Date of Award

1-31-2014

Document Type

Dissertation

Degree Name

Doctor of Education (Ded)

Department

Professional Studies in Education

First Advisor

Cathy C. Kaufman, Ph.D.

Second Advisor

Jennifer V. Rotigel, Ed.D.

Third Advisor

George R. Bieger, Ph.D.

Abstract

This study examined the perception of effective police academy training curriculum topics as reported by Pennsylvania municipal police officers. A second purpose explored the relationship between the police academy pedagogy and the perception of training adequacy that exists by individual officers. Using survey data from 152 municipal police officers this research found respondents have received the most adequate training in terms of knowledge, skills, and dispositions in the area of criminal law. The curricular topic of informants was perceived to be the least effective training area.
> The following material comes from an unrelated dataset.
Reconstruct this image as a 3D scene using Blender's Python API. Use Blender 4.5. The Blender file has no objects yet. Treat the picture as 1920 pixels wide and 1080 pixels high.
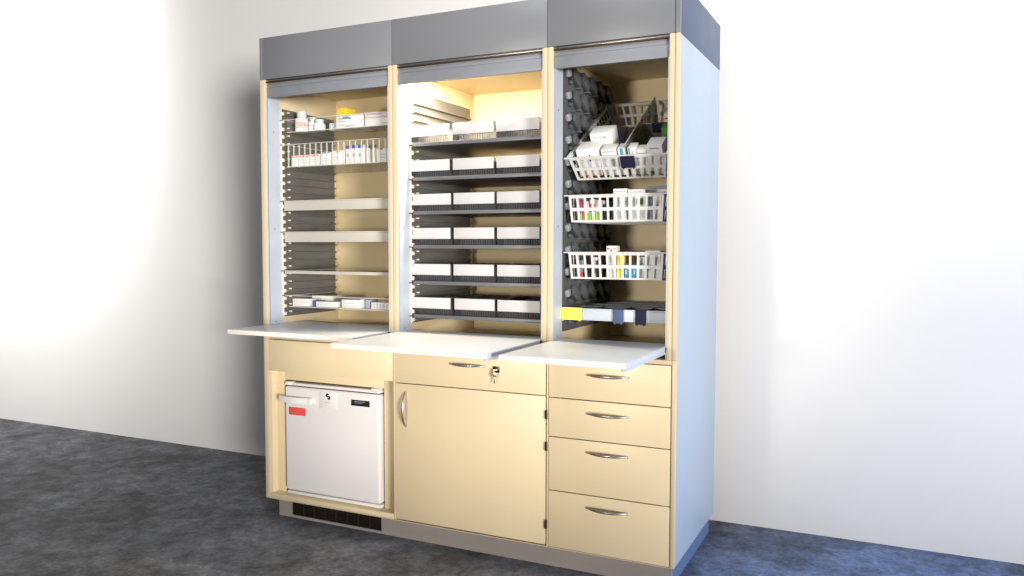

Literature identified training gaps uncovered in Chapter II of this study showed officer training deficiencies in the areas of homeland security, cybercrime, and same-sex domestic violence. Homeland security ranked fourth in least adequacy. Cyber crime was the third least adequate training curriculum topic according to respondents. Same-sex domestic violence training was perceived to be the second least adequate. This study also sought to determine if there was a significant difference in the perceived adequacy of training between police officers who completed academy training at a higher educational academy and those who attended a governmental academy. An independent sample t-test showed no statistical significant difference. The results of this study also explored if a statistically significant difference exists in the level of militarism experienced between higher educational academies and governmental academies. This study found a significant degree of militarism does exist at academies conducted in a governmental setting compared to a higher educational facility. The results of this research add to the sparse literature that exists on varying police academy pedagogical techniques. The findings of this study provide valuable information for police academy instructors and curriculum authors. The information obtained as a result of this study can be used to better prepare police officers for their employment responsibilities.